OBJECTIVE »
Output the lines below exactly, please, from the first line until the line with "dpart('mouth', bm, 'lip')", counting both.

Start of DATASET EXCERPT

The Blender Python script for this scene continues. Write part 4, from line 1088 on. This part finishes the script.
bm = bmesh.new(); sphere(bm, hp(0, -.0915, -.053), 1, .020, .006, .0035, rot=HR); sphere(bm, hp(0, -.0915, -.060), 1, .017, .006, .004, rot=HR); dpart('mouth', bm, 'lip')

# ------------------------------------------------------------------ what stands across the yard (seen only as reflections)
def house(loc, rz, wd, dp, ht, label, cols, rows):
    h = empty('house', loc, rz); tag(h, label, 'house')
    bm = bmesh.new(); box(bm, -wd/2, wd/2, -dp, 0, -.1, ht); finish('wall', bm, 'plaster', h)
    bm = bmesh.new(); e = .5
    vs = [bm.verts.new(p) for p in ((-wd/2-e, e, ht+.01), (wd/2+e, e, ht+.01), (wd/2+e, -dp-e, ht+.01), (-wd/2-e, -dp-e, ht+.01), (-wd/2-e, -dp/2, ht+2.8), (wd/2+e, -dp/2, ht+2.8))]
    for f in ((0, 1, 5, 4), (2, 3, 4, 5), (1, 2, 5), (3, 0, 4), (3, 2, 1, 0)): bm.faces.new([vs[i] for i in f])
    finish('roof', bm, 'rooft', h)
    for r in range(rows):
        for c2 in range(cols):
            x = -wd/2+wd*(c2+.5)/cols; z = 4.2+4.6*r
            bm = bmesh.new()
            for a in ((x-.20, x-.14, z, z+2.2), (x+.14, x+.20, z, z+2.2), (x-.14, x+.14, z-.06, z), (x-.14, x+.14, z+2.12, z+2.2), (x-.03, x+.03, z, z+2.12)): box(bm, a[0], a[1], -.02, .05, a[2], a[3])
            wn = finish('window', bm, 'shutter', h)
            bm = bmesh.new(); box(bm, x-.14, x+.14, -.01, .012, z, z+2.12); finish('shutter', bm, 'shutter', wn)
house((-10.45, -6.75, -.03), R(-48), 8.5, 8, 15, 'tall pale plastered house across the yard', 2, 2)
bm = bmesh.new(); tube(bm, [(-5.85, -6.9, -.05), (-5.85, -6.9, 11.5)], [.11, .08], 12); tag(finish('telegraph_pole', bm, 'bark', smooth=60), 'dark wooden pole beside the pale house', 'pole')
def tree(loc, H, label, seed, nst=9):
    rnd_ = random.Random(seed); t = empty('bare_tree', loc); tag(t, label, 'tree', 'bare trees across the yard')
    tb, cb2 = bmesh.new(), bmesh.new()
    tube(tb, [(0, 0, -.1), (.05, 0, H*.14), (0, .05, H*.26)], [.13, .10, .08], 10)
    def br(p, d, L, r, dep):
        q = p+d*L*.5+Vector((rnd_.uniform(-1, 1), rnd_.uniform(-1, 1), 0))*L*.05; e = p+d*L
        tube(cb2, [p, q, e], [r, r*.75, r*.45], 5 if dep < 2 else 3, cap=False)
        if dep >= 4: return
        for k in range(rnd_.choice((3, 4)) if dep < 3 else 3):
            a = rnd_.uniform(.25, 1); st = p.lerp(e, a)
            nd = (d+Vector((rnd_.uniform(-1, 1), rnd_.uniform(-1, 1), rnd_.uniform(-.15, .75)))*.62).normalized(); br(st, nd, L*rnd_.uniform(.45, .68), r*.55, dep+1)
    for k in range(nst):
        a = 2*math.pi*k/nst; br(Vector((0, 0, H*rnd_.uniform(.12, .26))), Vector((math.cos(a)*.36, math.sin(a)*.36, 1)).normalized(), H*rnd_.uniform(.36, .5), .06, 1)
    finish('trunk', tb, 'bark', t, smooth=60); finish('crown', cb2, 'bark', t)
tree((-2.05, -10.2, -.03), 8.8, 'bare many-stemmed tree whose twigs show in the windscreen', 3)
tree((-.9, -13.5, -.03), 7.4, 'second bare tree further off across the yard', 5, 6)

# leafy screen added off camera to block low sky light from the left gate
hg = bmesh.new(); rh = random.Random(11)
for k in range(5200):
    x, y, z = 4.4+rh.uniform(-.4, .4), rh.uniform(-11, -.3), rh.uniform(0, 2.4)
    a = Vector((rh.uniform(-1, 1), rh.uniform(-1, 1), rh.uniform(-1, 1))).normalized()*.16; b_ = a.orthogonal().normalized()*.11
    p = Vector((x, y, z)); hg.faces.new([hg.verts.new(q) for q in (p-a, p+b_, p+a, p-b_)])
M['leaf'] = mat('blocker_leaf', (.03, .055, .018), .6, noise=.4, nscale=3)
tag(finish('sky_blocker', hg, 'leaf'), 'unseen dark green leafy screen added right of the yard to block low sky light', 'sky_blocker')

End of DATASET EXCERPT

RESULT OF THIS TASK »
The Blender Python script for this scene continues. Write part 4, from line 1088 on. This part finishes the script.
bm = bmesh.new(); sphere(bm, hp(0, -.0915, -.053), 1, .020, .006, .0035, rot=HR); sphere(bm, hp(0, -.0915, -.060), 1, .017, .006, .004, rot=HR); dpart('mouth', bm, 'lip')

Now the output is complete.